The project explores the first serialized, mass-produced, and colored “Yellow Kid” comics which appeared in two competing New York newspapers in the late nineteenth century. The colorful Sunday supplements that held the comics pages rapidly attracted new audiences and enticed the contest for sales figures. Their appearance marks the peak of sensational journalism and the American newspaper wars. The advent of the so-called Yellow Kid comic character in the Sunday supplement sections is a historical and cultural phenomenon that has, despite its regular mentioning in scholarly debates about comics, not yet been contextualized, nor thoroughly analyzed. The basic premise of the project is that the serialized newspaper comics are both commercial product and expressive forms of representation; they are a central cultural field of American modernity and offer insights into the popular imagination of the late nineteenth century. The project aims to investigate the contexts of the origin of the Yellow Kid newspaper comics and to examine the multimodal techniques of (re)-presentation in order to make a contribution to the debate about mechanisms and effects of American popular culture. The Yellow Kid comics are historically situated and are analyzed as manifestations of a new cultural and culture-political practice of the Progressive Era. By looking at the Yellow Kid pages, which offer new perspectives on the social and cultural changes and developments of the Progressive Era, the project will offer an analysis of the cultural work of comics at the end of the nineteenth century.

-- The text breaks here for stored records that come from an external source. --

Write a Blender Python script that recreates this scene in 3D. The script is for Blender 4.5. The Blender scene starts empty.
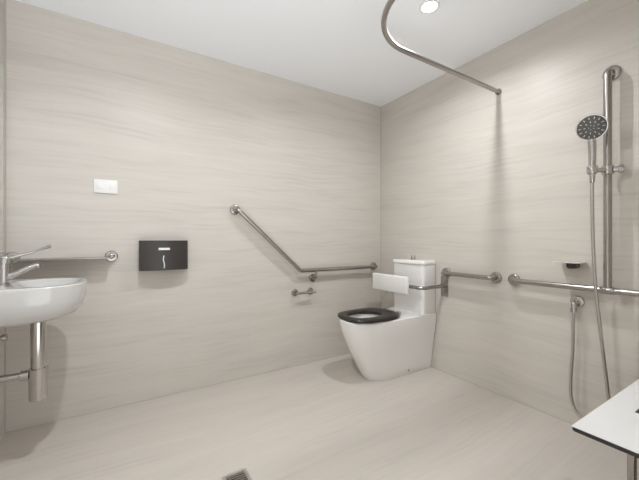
import bpy, bmesh, math
from mathutils import Vector, Matrix

S = bpy.context.scene
COL = S.collection
W, D, L, H = 2.215, 2.415, -0.546, 2.40      # right wall, back wall, left wall, ceiling
F = 0.03                                      # inner face of the front wall
PI = math.pi

# ------------------------------------------------------------------ materials
def new_mat(name):
    m = bpy.data.materials.new(name)
    m.use_nodes = True
    nt = m.node_tree
    return m, nt, nt.nodes['Principled BSDF']

def simple(name, col, rough, metal=0.0, var=0.03, scale=30.0, coat=0.0, spec=0.5):
    m, nt, p = new_mat(name)
    tc = nt.nodes.new('ShaderNodeTexCoord')
    n = nt.nodes.new('ShaderNodeTexNoise')
    n.inputs['Scale'].default_value = scale
    n.inputs['Detail'].default_value = 4
    nt.links.new(tc.outputs['Object'], n.inputs['Vector'])
    r = nt.nodes.new('ShaderNodeMapRange')
    r.inputs['To Min'].default_value = max(0.02, rough - var)
    r.inputs['To Max'].default_value = rough + var
    nt.links.new(n.outputs['Fac'], r.inputs['Value'])
    nt.links.new(r.outputs['Result'], p.inputs['Roughness'])
    p.inputs['Base Color'].default_value = (*col, 1)
    p.inputs['Metallic'].default_value = metal
    p.inputs['Coat Weight'].default_value = coat
    p.inputs['Specular IOR Level'].default_value = spec
    return m

def tile(name, base, run, up, tile_w, tile_h, dark, light, rough, joint=0.955, off=(0.0, 0.0), spec=0.3):
    """veined porcelain: 'run' is the axis the veins follow, 'up' the other one"""
    m, nt, p = new_mat(name)
    N, K = nt.nodes, nt.links
    tc = N.new('ShaderNodeTexCoord')
    sp = N.new('ShaderNodeSeparateXYZ'); K.new(tc.outputs['Object'], sp.inputs[0])
    cb = N.new('ShaderNodeCombineXYZ')
    K.new(sp.outputs[run], cb.inputs['X']); K.new(sp.outputs[up], cb.inputs['Y'])
    # slow waviness of the veins
    wob = N.new('ShaderNodeTexNoise'); wob.inputs['Scale'].default_value = 1.3; wob.inputs['Detail'].default_value = 2
    K.new(cb.outputs[0], wob.inputs['Vector'])
    wm = N.new('ShaderNodeVectorMath'); wm.operation = 'MULTIPLY_ADD'
    K.new(wob.outputs['Color'], wm.inputs[0]); wm.inputs[1].default_value = (0, 0.12, 0)
    K.new(cb.outputs[0], wm.inputs[2])
    def streak(sx, sy, det, rgh):
        mp = N.new('ShaderNodeMapping'); mp.inputs['Scale'].default_value = (sx, sy, 1)
        K.new(wm.outputs[0], mp.inputs['Vector'])
        n = N.new('ShaderNodeTexNoise'); n.inputs['Scale'].default_value = 1.0
        n.inputs['Detail'].default_value = det; n.inputs['Roughness'].default_value = rgh
        K.new(mp.outputs[0], n.inputs['Vector'])
        return n
    a = streak(1.1, 9.0, 3, 0.55)
    b = streak(2.2, 55.0, 4, 0.6)
    mx = N.new('ShaderNodeMix'); mx.data_type = 'FLOAT'; mx.inputs['Factor'].default_value = 0.5
    K.new(a.outputs['Fac'], mx.inputs['A']); K.new(b.outputs['Fac'], mx.inputs['B'])
    rp = N.new('ShaderNodeValToRGB')
    e = rp.color_ramp.elements
    e[0].position, e[0].color = 0.30, (*[c * dark for c in base], 1)
    e[1].position, e[1].color = 0.66, (*[c * light for c in base], 1)
    q = e.new(0.48); q.color = (*base, 1)
    K.new(mx.outputs['Result'], rp.inputs['Fac'])
    # fine joints
    mp2 = N.new('ShaderNodeMapping'); mp2.inputs['Location'].default_value = (off[0], off[1], 0)
    K.new(cb.outputs[0], mp2.inputs['Vector'])
    br = N.new('ShaderNodeTexBrick')
    br.offset = 0.0; br.squash = 1.0
    br.inputs['Scale'].default_value = 1.0
    br.inputs['Brick Width'].default_value = tile_w
    br.inputs['Row Height'].default_value = tile_h
    br.inputs['Mortar Size'].default_value = 0.0013
    br.inputs['Mortar Smooth'].default_value = 0.3
    br.inputs['Color1'].default_value = (1, 1, 1, 1)
    br.inputs['Color2'].default_value = (0.985, 0.985, 0.985, 1)
    br.inputs['Mortar'].default_value = (joint, joint, joint * 0.99, 1)
    K.new(mp2.outputs[0], br.inputs['Vector'])
    ml = N.new('ShaderNodeMix'); ml.data_type = 'RGBA'; ml.blend_type = 'MULTIPLY'; ml.inputs['Factor'].default_value = 1
    K.new(rp.outputs['Color'], ml.inputs['A']); K.new(br.outputs['Color'], ml.inputs['B'])
    K.new(ml.outputs['Result'], p.inputs['Base Color'])
    p.inputs['Roughness'].default_value = rough
    p.inputs['Specular IOR Level'].default_value = spec
    return m

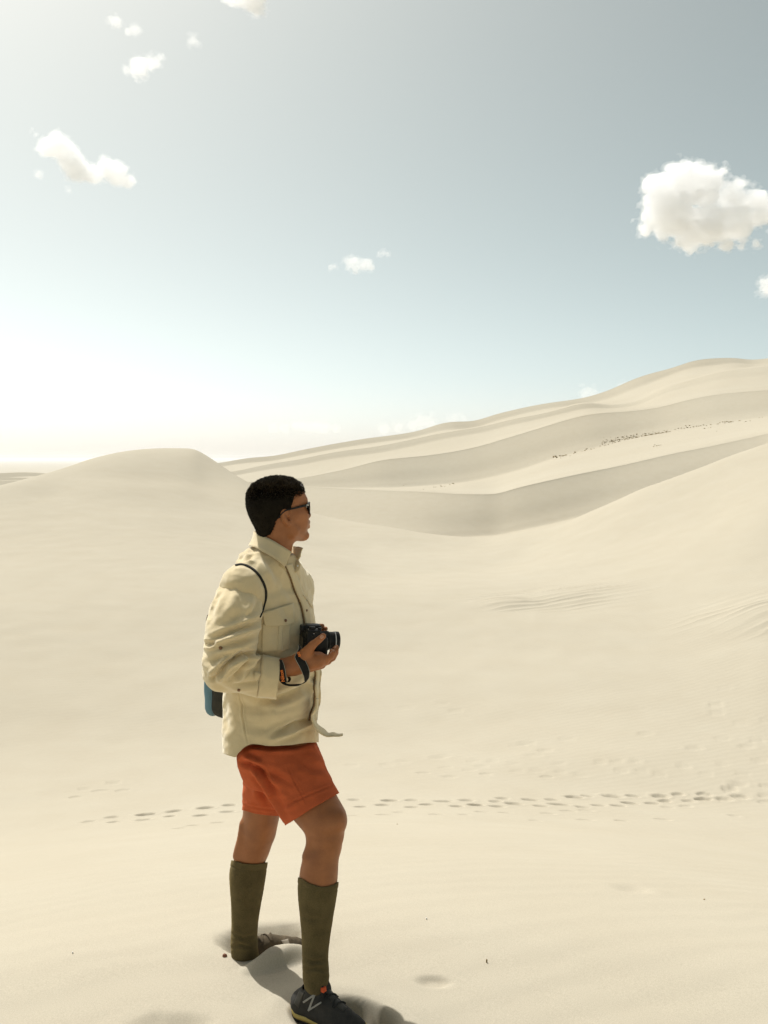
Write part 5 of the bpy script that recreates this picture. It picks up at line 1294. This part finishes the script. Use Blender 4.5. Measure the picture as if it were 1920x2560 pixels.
wv_ = 2.3*np.sin(np.linspace(0.5, math.pi-0.3, 34))[:, None]
sb = patch('shoulder_strap', sp-nrm*wv_, sp+nrm*wv_, TT_, STRAPM, None, 0.002, 0.003, 34, 5); bp_parts.append(sb)
bp_parts.append(tube_mesh('strap_end', [at(521, 1538, 2.86), at(518, 1550, 2.86), at(520, 1562, 2.87), at(519, 1580, 2.88)], 0.004, STRAPM))
adopt(backpack, *bp_parts)

# ------------------------------------------------------------------ small things lying on the sand
STONE = mat('red_stone', (0.20, 0.085, 0.05), 0.8, 0.3, 0.3, 80)
STRAW = mat('dry_straw', (0.26, 0.19, 0.09), 0.9, 0.2, 0.3, 80)
SHELL = mat('white_chip', (0.8, 0.77, 0.7), 0.8, 0.2, 0.05, 80)
def chip(name, px, py, size, m, label, cat, sq=(1, 1, 1), seed=0, sink=0.2):
    x, y, z = sand_at(px, py); bm = bmesh.new(); bmesh.ops.create_icosphere(bm, subdivisions=2, radius=1)
    r = random.Random(seed)
    for v in bm.verts:
        k = 1+0.25*vnoise(v.co.x*1.7+seed, v.co.y*1.7, v.co.z*1.7, seed); v.co = Vector((v.co.x*sq[0], v.co.y*sq[1], v.co.z*sq[2]))*float(k)*size
    o = bm_obj(name, bm, m); o.location = (x, y, z+size*sq[2]*(1-2*sink)); o.rotation_euler = (0, 0, r.uniform(0, 3)); tag(o, label, cat); return o
chip('pebble', 562, 2394, 0.0075, STONE, 'small reddish pebble on the sand beside the heel of the rear shoe', 'pebble', (1.1, 0.9, 0.9), 1)
chip('plant_bit', 1218, 2408, 0.006, STRAW, 'tiny brown bit of dry plant upright on the bare sand right of the front shoe', 'plant bit', (0.5, 0.5, 1.3), 2)
chip('plant_bit', 1760, 2254, 0.0045, STRAW, 'tiny dark scrap of plant on the sand far to the right below the footprints', 'plant bit', (1.3, 0.7, 0.6), 3)
chip('plant_bit', 992, 2061, 0.006, STRAW, 'tiny dark speck on the sand just under the footprints by the front knee', 'plant bit', (1, 0.8, 0.6), 4)
chip('white_chip', 182, 2386, 0.0035, SHELL, 'tiny white chip on the sand left of the hiker', 'chip', (0.8, 0.8, 1.4), 5)
chip('white_chip', 1067, 2300, 0.0040, SHELL, 'tiny white chip on the sand right of the front sock', 'chip', (0.8, 0.8, 1.2), 6)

The key concerns of the project are on the one hand to critically engage with the question of how the Yellow Kid pages visually and verbally negotiate social and cultural processes of modernization and on the other to explicate the (creative) modes and means of representation and the platforms of identification that the pages offer to their diverse readerships. The objective is to unfold the (popular) cultural self-representation of the U.S. in the late nineteenth century.